Our role in managing University controlled funds demands that we make every effort to leverage our purchasing volume effectively.  If you consciously choose to divide a purchase in order to avoid a competition threshold, you are breaking the law.  Repetitive purchases should be forecasted (using past purchasing history, current demand, known future needs, etc.) and consolidated when evaluating the level at which competition must be solicited.  For example, if you know that you generally use 10 widgets on a monthly basis, it is incumbent on you to bid out your annual requirement for that in order to get the best “bang” for the State's “buck”.   Many commodities may be difficult to forecast in this way, but if you can reasonably anticipate that a purchase will be required more than once on an annual basis, you should solicit competition appropriate for the commodity involved and the combined annual requirement.

Examples of situations that would be considered artificial divisions:

You are renovating an office and replacing furniture.  Buying a desk now (for less than $5000, and thus soliciting no quotes) and a couple of chairs in a few weeks (less than $5000, and thus soliciting no quotes) would be a “split”.  You know that you are going to renovate and replace furniture and should make sure that you do a complete analysis of your needs before proceeding with a purchase.  If you made the above decision to avoid getting the quotations required when the total purchase crosses $5000, you have broken the law.

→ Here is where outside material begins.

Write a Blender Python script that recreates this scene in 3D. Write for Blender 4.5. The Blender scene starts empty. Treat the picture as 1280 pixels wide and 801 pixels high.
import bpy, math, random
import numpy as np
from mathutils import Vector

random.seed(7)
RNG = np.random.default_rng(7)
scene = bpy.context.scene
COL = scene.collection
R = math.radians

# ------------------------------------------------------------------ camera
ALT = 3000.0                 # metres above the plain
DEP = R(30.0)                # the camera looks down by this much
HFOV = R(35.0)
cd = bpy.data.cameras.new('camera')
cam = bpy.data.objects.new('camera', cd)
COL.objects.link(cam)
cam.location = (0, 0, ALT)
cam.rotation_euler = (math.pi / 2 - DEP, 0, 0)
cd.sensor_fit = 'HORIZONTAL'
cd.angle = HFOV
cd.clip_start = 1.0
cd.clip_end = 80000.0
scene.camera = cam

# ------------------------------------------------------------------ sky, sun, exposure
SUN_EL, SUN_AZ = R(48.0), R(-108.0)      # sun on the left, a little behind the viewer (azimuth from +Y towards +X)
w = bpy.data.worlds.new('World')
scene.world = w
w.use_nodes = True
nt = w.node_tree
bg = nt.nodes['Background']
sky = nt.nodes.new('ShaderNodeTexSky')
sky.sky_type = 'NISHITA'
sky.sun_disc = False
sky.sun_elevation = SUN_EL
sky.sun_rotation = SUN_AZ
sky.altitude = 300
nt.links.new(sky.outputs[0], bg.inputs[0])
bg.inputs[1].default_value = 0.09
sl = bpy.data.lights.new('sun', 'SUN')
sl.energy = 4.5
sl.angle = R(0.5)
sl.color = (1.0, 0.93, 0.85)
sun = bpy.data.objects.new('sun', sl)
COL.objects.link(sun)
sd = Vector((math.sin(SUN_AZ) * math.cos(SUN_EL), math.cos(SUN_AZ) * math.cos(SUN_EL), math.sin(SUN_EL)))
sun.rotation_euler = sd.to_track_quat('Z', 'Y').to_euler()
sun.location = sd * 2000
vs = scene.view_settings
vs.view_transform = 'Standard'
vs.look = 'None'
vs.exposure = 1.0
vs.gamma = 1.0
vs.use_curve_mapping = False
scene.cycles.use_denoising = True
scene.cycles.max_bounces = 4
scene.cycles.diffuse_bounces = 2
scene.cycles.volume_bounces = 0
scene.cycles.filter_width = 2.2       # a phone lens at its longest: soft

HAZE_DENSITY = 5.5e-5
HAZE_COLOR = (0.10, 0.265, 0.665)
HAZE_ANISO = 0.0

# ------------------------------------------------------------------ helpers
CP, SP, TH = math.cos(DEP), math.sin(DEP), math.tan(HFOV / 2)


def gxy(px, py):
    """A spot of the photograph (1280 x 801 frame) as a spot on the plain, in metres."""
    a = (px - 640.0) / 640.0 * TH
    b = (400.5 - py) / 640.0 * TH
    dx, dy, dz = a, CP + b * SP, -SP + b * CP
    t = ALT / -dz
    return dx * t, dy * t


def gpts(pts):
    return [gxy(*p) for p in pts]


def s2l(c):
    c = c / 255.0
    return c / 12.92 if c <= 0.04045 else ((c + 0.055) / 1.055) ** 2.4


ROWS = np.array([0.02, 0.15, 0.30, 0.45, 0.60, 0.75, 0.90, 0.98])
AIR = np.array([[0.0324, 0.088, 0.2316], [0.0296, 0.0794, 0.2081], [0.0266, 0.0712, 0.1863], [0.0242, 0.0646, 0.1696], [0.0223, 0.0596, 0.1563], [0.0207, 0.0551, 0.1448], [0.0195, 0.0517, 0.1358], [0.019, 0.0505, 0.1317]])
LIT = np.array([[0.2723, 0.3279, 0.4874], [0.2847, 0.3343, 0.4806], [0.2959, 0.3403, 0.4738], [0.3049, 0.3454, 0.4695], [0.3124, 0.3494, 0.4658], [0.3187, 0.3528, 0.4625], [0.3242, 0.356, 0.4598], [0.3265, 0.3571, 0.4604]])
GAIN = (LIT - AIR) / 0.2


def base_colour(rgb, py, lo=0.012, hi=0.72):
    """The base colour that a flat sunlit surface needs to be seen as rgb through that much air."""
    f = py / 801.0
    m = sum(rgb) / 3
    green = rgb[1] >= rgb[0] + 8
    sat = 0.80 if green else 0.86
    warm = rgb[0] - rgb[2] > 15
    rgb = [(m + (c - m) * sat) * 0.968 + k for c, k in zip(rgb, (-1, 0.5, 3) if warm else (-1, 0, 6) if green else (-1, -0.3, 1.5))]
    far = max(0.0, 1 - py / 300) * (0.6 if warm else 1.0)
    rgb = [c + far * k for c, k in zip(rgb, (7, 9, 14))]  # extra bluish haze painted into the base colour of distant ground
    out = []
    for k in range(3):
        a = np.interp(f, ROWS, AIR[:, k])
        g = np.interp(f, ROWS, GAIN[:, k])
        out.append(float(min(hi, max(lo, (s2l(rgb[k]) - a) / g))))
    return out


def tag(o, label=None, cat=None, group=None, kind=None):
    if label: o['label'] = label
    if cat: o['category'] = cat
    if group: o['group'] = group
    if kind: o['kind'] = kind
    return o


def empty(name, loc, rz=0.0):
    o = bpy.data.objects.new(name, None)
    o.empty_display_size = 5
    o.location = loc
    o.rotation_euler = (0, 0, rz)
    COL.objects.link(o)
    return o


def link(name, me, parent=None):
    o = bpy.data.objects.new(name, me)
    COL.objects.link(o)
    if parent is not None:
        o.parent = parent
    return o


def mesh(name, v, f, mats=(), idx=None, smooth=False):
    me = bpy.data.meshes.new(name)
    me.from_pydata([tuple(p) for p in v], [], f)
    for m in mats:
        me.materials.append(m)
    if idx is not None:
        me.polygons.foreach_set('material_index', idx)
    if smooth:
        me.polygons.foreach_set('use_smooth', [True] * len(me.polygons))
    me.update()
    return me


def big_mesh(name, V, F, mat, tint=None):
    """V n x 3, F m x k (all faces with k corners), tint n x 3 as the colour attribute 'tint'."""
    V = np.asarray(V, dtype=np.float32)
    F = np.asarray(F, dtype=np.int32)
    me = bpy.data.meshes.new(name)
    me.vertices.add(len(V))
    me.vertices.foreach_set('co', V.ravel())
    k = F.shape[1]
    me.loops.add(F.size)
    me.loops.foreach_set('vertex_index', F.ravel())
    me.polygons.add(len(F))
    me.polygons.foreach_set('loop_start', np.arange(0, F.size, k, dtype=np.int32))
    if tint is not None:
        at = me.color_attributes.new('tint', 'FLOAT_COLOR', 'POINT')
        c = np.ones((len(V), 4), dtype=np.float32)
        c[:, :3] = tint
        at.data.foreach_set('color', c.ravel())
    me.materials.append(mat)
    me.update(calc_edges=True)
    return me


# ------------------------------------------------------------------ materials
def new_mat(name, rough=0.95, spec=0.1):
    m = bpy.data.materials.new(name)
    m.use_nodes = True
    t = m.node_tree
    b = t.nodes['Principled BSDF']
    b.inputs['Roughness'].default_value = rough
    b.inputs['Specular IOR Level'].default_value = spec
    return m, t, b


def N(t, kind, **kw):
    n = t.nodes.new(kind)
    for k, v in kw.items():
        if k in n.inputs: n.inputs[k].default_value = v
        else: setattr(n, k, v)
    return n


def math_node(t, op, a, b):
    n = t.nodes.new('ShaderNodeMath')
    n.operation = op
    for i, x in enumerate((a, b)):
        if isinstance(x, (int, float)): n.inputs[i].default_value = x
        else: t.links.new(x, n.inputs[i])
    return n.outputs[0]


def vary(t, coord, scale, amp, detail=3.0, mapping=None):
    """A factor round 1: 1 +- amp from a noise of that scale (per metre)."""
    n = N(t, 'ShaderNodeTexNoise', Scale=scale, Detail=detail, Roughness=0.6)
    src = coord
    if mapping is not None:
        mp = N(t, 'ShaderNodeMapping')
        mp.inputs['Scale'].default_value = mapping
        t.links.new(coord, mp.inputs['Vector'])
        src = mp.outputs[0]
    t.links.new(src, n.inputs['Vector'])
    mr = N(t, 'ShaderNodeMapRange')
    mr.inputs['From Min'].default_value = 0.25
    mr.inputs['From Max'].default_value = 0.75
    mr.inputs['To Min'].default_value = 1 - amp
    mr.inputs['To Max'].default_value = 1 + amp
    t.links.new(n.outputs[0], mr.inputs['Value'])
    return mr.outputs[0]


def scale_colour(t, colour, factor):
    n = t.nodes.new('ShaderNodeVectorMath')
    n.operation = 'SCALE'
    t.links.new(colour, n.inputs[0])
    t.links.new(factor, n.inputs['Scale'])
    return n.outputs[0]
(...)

You identify the need to purchase a system of components to accomplish a specific purpose.  If a certain group of components from a single source is required, as a group, to accomplish the purpose, purchasing the individual components separately is an artificial division.  For example, if the system is made of three components costing approximately $20,000 each, soliciting fax quotations for the three components separately is a split.  A sealed bid should be advertised and solicited for the total $60,000 purchase.

As stated above, repetitive purchase should be consolidated, bid out, and a blanket purchase order should be used for ordering.  A blanket order is the best solution from a variety of perspectives:  simplified ordering, billing, emergency/disaster planning, etc.  Consult you departmental buyer for more guidance on the establishment of blanket purchase orders.